Make an exact copy of the data below, leaving out every picture.

[START Material]

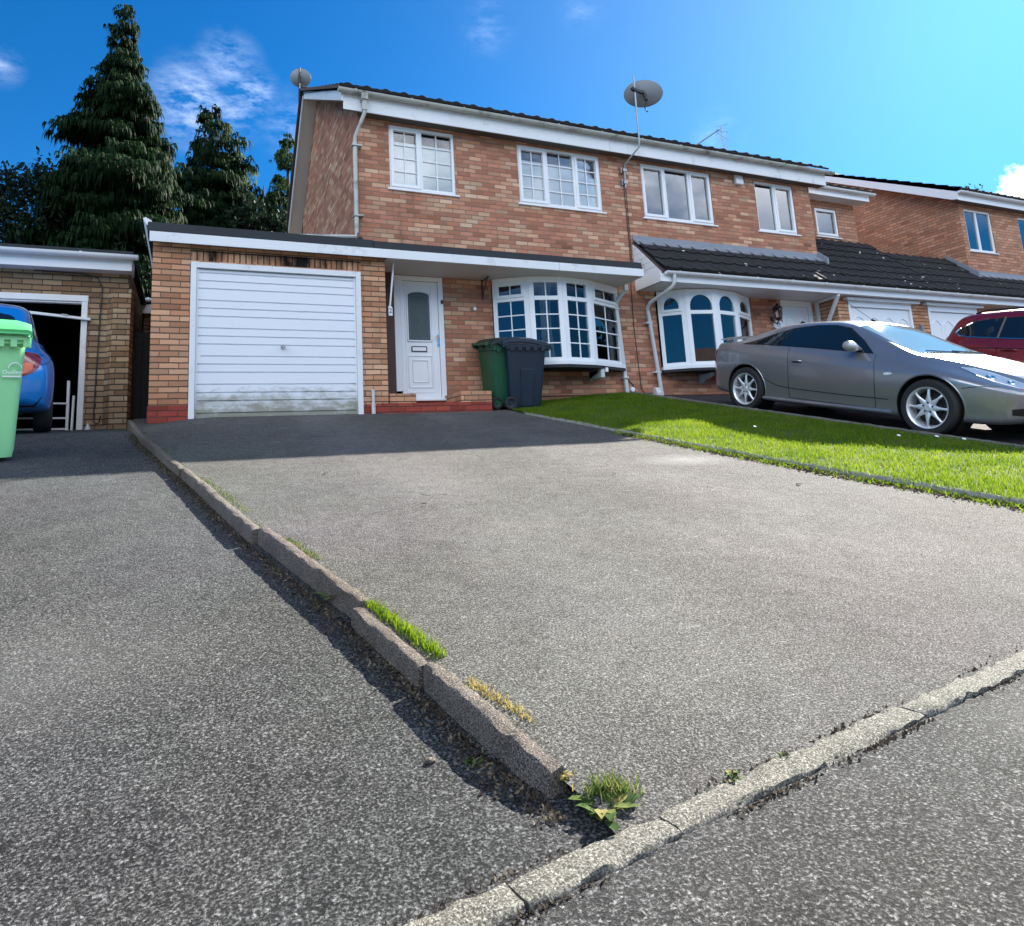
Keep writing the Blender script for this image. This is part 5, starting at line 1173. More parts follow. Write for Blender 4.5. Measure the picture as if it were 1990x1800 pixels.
for vw in ('R', 'L'):
    car.panel('side_window', curve2([(-.32, 1.0), (-.15, 1.16), (.1, 1.28), (.5, 1.335), (1.0, 1.315), (1.3, 1.22), (1.75, .93), (1.0, .955), (.2, .97)], 4), 'car_glass', blue, vw, .004, 3)
    s_ = -1 if vw == 'R' else 1
    b = MB(); car.line(b, [(-.60, .74), (-.4, .78), (-.3, .84)], vw); car.line(b, [(.45, .94), (.5, .3)], vw); car.line(b, [(1.6, .9), (1.6, .3)], vw); b.build('panel_gaps', 'trim_black', blue)
    for x, z in W3: wheel(blue, x, s_*.735, z, .295, .18, .19, s_, 6)
car.panel('rear_window', curve2([(-.48, .98), (0, .955), (.48, .98), (.47, 1.16), (.40, 1.28), (0, 1.31), (-.40, 1.28), (-.47, 1.16)], 4), 'car_glass', blue, 'B', .005, 4)
for sg in (-1, 1):
    tl = car.panel('tail_light', curve2([(sg*.50, .86), (sg*.66, .85), (sg*.70, .76), (sg*.64, .66), (sg*.52, .62), (sg*.46, .70)], 4), 'lamp_red', blue, 'B', .006, 4)
    car.panel('indicator', curve2([(sg*.50, .74), (sg*.62, .75), (sg*.62, .68), (sg*.53, .64)], 4), 'lamp_amber', tl, 'B', .009, 3)
b = MB(); car.line(b, [(-.72, .84), (-.5, .87), (0, .88), (.5, .87), (.72, .84)], 'B', .005); car.line(b, [(-.5, .87), (-.55, .62), (-.3, .56), (.3, .56), (.55, .62), (.5, .87)], 'B', .005); b.build('tailgate_gap', 'trim_black', blue)
car.panel('bumper_valance', [(-.66, .30), (.66, .30), (.72, .40), (-.72, .40)], 'trim_black', blue, 'B', .004, 5)
b = MB(); b.box(-.3, 2.7, -.55, .55, .22, .34); b.build('floor_pan', 'black', blue)
k = math.atan(.12); X = Vector((0, math.cos(k), math.sin(k))); Z = Vector((0, -math.sin(k), math.cos(k))); Yv = Z.cross(X)
m = Matrix((X, Yv, Z)).transposed().to_4x4(); m.translation = (-2.21, -.33, z_left(-2, -.28)-.005); blue.matrix_basis = m @ Matrix.Rotation(R(10), 4, 'Z')

# ================================================================== wheelie bins
def wheelie_bin(label, body_mat, lid_mat, lid_open=0, scale=1.0):
    t = thing('wheelie_bin', (0, 0, 0), label, 'wheelie bin')
    b = MB(); secs = []
    for z, xr, xf, hw, rd in ((.03, -.20, .27, .215, .05), (.10, -.225, .285, .225, .05), (.30, -.245, .295, .235, .05), (.62, -.275, .315, .252, .05), (.92, -.305, .335, .268, .05), (.925, -.335, .365, .288, .05), (1.0, -.34, .37, .29, .05)):
        ring = []
        for (cx, cy, a0) in ((xf-rd, hw-rd, 0), (xr+rd, hw-rd, 90), (xr+rd, -hw+rd, 180), (xf-rd, -hw+rd, 270)):
            for k in range(5): a = R(a0+22.5*k); ring.append((cx+rd*math.cos(a), cy+rd*math.sin(a), z))
        secs.append(ring)
    n = len(secs[0]); b.add([q for r_ in secs for q in r_], [(i*n+k, i*n+(k+1) % n, (i+1)*n+(k+1) % n, (i+1)*n+k) for i in range(len(secs)-1) for k in range(n)]+[tuple(range(n-1, -1, -1)), tuple((len(secs)-1)*n+k for k in range(n))])
    bo = b.build('body', body_mat, t, smooth=True)
    def comb(c0, c1, n_):
        out = [(c0, .985)]; st = (c1-c0)/(2*n_-1)
        for k in range(n_): out += [(c0+2*k*st, .90), (c0+(2*k+1)*st, .90)]+([(c0+(2*k+1)*st, .955), (c0+(2*k+2)*st, .955)] if k < n_-1 else [])
        return out+[(c1, .985)]
    b = MB(); b.prism([(.352, y, z) for y, z in comb(-.275, .275, 7)], (.038, 0, 0)); b.build('lifting_comb', body_mat, t)
    for s_ in (-1, 1):
        b = MB(); b.prism([(x, s_*.284, z) for x, z in comb(-.26, .30, 5)], (0, s_*.02, 0)); b.build('side_comb', body_mat, t)
        b = MB(); b.prism([(-.05, s_*.218, .05), (.12, s_*.222, .05), (.15, s_*.258, .62), (-.08, s_*.258, .62)], (0, s_*.012, 0)); b.build('side_rib', body_mat, t, bevel=.006)
    b = MB(); rows = []
    prof = [(-.38, 1.035), (-.30, 1.075), (-.12, 1.09), (.10, 1.075), (.24, 1.045), (.30, 1.04), (.40, 1.01), (.425, .965)]
    for x, z in prof:
        hw = .305 if x < .35 else .285; cr = .02 if -.35 < x < .35 else 0
        rows.append([(x, -hw, z-.055), (x, -hw+.004, z-.012), (x, -hw+.03, z), (x, -.2, z+cr), (x, 0, z+cr*1.2), (x, .2, z+cr), (x, hw-.03, z), (x, hw-.004, z-.012), (x, hw, z-.055)])
    b.sheet(rows); b.sheet([[(x, y*.97, z-.035) for x, y, z in r_] for r_ in rows])
    b.add([rows[-1][k] for k in range(9)]+[(x-.01, y, z-.03) for x, y, z in rows[-1]], [(k, k+1, 10+k, 9+k) for k in range(8)])
    for s_ in (-1, 1): b.add([r_[0 if s_ < 0 else 8] for r_ in rows]+[(x, y*.985, z-.01) for x, y, z in [r_[0 if s_ < 0 else 8] for r_ in rows]], [(k, k+1, len(rows)+k+1, len(rows)+k) for k in range(len(rows)-1)])
    if lid_open:
        c = Vector((-.36, 0, 1.03)); rm = Matrix.Rotation(-lid_open, 4, 'Y'); b.v = [tuple(c+(rm @ (Vector(q)-c))) for q in b.v]
    lo = b.build('lid', lid_mat, t, smooth=True)
    b = MB(); b.tube([(-.41, -.22, 1.02), (-.41, .22, 1.02)], .017, 8)
    for y in (-.24, .0, .24): b.prism([(-.33, y-.02, .94), (-.33, y-.02, 1.03), (-.42, y-.02, 1.045), (-.43, y-.02, 1.0)], (0, .04, 0))
    b.build('handle', body_mat, t, bevel=.004)
    b = MB(); b.tube([(-.23, -.27, .10), (-.23, .27, .10)], .012, 8); b.build('axle', 'steel', t)
    for s_ in (-1, 1):
        b = MB(); b.lathe([(.06, -.02), (.088, -.024), (.10, -.014), (.10, .014), (.088, .024), (.06, .02)], (-.23, s_*.265, .10), (0, s_, 0), 26); wo = b.build('wheel', 'rubber', t, smooth=True)
        b = MB(); b.lathe([(.0, .012), (.02, .016), (.03, .004), (.062, .010), (.062, -.01), (0, -.012)], (-.23, s_*.265, .10), (0, s_, 0), 20); b.build('hub', body_mat, wo, smooth=True)
    t.scale = (scale,)*3
    return t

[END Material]

Finished exercise ::
Keep writing the Blender script for this image. This is part 5, starting at line 1173. More parts follow. Write for Blender 4.5. Measure the picture as if it were 1990x1800 pixels.
for vw in ('R', 'L'):
    car.panel('side_window', curve2([(-.32, 1.0), (-.15, 1.16), (.1, 1.28), (.5, 1.335), (1.0, 1.315), (1.3, 1.22), (1.75, .93), (1.0, .955), (.2, .97)], 4), 'car_glass', blue, vw, .004, 3)
    s_ = -1 if vw == 'R' else 1
    b = MB(); car.line(b, [(-.60, .74), (-.4, .78), (-.3, .84)], vw); car.line(b, [(.45, .94), (.5, .3)], vw); car.line(b, [(1.6, .9), (1.6, .3)], vw); b.build('panel_gaps', 'trim_black', blue)
    for x, z in W3: wheel(blue, x, s_*.735, z, .295, .18, .19, s_, 6)
car.panel('rear_window', curve2([(-.48, .98), (0, .955), (.48, .98), (.47, 1.16), (.40, 1.28), (0, 1.31), (-.40, 1.28), (-.47, 1.16)], 4), 'car_glass', blue, 'B', .005, 4)
for sg in (-1, 1):
    tl = car.panel('tail_light', curve2([(sg*.50, .86), (sg*.66, .85), (sg*.70, .76), (sg*.64, .66), (sg*.52, .62), (sg*.46, .70)], 4), 'lamp_red', blue, 'B', .006, 4)
    car.panel('indicator', curve2([(sg*.50, .74), (sg*.62, .75), (sg*.62, .68), (sg*.53, .64)], 4), 'lamp_amber', tl, 'B', .009, 3)
b = MB(); car.line(b, [(-.72, .84), (-.5, .87), (0, .88), (.5, .87), (.72, .84)], 'B', .005); car.line(b, [(-.5, .87), (-.55, .62), (-.3, .56), (.3, .56), (.55, .62), (.5, .87)], 'B', .005); b.build('tailgate_gap', 'trim_black', blue)
car.panel('bumper_valance', [(-.66, .30), (.66, .30), (.72, .40), (-.72, .40)], 'trim_black', blue, 'B', .004, 5)
b = MB(); b.box(-.3, 2.7, -.55, .55, .22, .34); b.build('floor_pan', 'black', blue)
k = math.atan(.12); X = Vector((0, math.cos(k), math.sin(k))); Z = Vector((0, -math.sin(k), math.cos(k))); Yv = Z.cross(X)
m = Matrix((X, Yv, Z)).transposed().to_4x4(); m.translation = (-2.21, -.33, z_left(-2, -.28)-.005); blue.matrix_basis = m @ Matrix.Rotation(R(10), 4, 'Z')

# ================================================================== wheelie bins
def wheelie_bin(label, body_mat, lid_mat, lid_open=0, scale=1.0):
    t = thing('wheelie_bin', (0, 0, 0), label, 'wheelie bin')
    b = MB(); secs = []
    for z, xr, xf, hw, rd in ((.03, -.20, .27, .215, .05), (.10, -.225, .285, .225, .05), (.30, -.245, .295, .235, .05), (.62, -.275, .315, .252, .05), (.92, -.305, .335, .268, .05), (.925, -.335, .365, .288, .05), (1.0, -.34, .37, .29, .05)):
        ring = []
        for (cx, cy, a0) in ((xf-rd, hw-rd, 0), (xr+rd, hw-rd, 90), (xr+rd, -hw+rd, 180), (xf-rd, -hw+rd, 270)):
            for k in range(5): a = R(a0+22.5*k); ring.append((cx+rd*math.cos(a), cy+rd*math.sin(a), z))
        secs.append(ring)
    n = len(secs[0]); b.add([q for r_ in secs for q in r_], [(i*n+k, i*n+(k+1) % n, (i+1)*n+(k+1) % n, (i+1)*n+k) for i in range(len(secs)-1) for k in range(n)]+[tuple(range(n-1, -1, -1)), tuple((len(secs)-1)*n+k for k in range(n))])
    bo = b.build('body', body_mat, t, smooth=True)
    def comb(c0, c1, n_):
        out = [(c0, .985)]; st = (c1-c0)/(2*n_-1)
        for k in range(n_): out += [(c0+2*k*st, .90), (c0+(2*k+1)*st, .90)]+([(c0+(2*k+1)*st, .955), (c0+(2*k+2)*st, .955)] if k < n_-1 else [])
        return out+[(c1, .985)]
    b = MB(); b.prism([(.352, y, z) for y, z in comb(-.275, .275, 7)], (.038, 0, 0)); b.build('lifting_comb', body_mat, t)
    for s_ in (-1, 1):
        b = MB(); b.prism([(x, s_*.284, z) for x, z in comb(-.26, .30, 5)], (0, s_*.02, 0)); b.build('side_comb', body_mat, t)
        b = MB(); b.prism([(-.05, s_*.218, .05), (.12, s_*.222, .05), (.15, s_*.258, .62), (-.08, s_*.258, .62)], (0, s_*.012, 0)); b.build('side_rib', body_mat, t, bevel=.006)
    b = MB(); rows = []
    prof = [(-.38, 1.035), (-.30, 1.075), (-.12, 1.09), (.10, 1.075), (.24, 1.045), (.30, 1.04), (.40, 1.01), (.425, .965)]
    for x, z in prof:
        hw = .305 if x < .35 else .285; cr = .02 if -.35 < x < .35 else 0
        rows.append([(x, -hw, z-.055), (x, -hw+.004, z-.012), (x, -hw+.03, z), (x, -.2, z+cr), (x, 0, z+cr*1.2), (x, .2, z+cr), (x, hw-.03, z), (x, hw-.004, z-.012), (x, hw, z-.055)])
    b.sheet(rows); b.sheet([[(x, y*.97, z-.035) for x, y, z in r_] for r_ in rows])
    b.add([rows[-1][k] for k in range(9)]+[(x-.01, y, z-.03) for x, y, z in rows[-1]], [(k, k+1, 10+k, 9+k) for k in range(8)])
    for s_ in (-1, 1): b.add([r_[0 if s_ < 0 else 8] for r_ in rows]+[(x, y*.985, z-.01) for x, y, z in [r_[0 if s_ < 0 else 8] for r_ in rows]], [(k, k+1, len(rows)+k+1, len(rows)+k) for k in range(len(rows)-1)])
    if lid_open:
        c = Vector((-.36, 0, 1.03)); rm = Matrix.Rotation(-lid_open, 4, 'Y'); b.v = [tuple(c+(rm @ (Vector(q)-c))) for q in b.v]
    lo = b.build('lid', lid_mat, t, smooth=True)
    b = MB(); b.tube([(-.41, -.22, 1.02), (-.41, .22, 1.02)], .017, 8)
    for y in (-.24, .0, .24): b.prism([(-.33, y-.02, .94), (-.33, y-.02, 1.03), (-.42, y-.02, 1.045), (-.43, y-.02, 1.0)], (0, .04, 0))
    b.build('handle', body_mat, t, bevel=.004)
    b = MB(); b.tube([(-.23, -.27, .10), (-.23, .27, .10)], .012, 8); b.build('axle', 'steel', t)
    for s_ in (-1, 1):
        b = MB(); b.lathe([(.06, -.02), (.088, -.024), (.10, -.014), (.10, .014), (.088, .024), (.06, .02)], (-.23, s_*.265, .10), (0, s_, 0), 26); wo = b.build('wheel', 'rubber', t, smooth=True)
        b = MB(); b.lathe([(.0, .012), (.02, .016), (.03, .004), (.062, .010), (.062, -.01), (0, -.012)], (-.23, s_*.265, .10), (0, s_, 0), 20); b.build('hub', body_mat, wo, smooth=True)
    t.scale = (scale,)*3
    return t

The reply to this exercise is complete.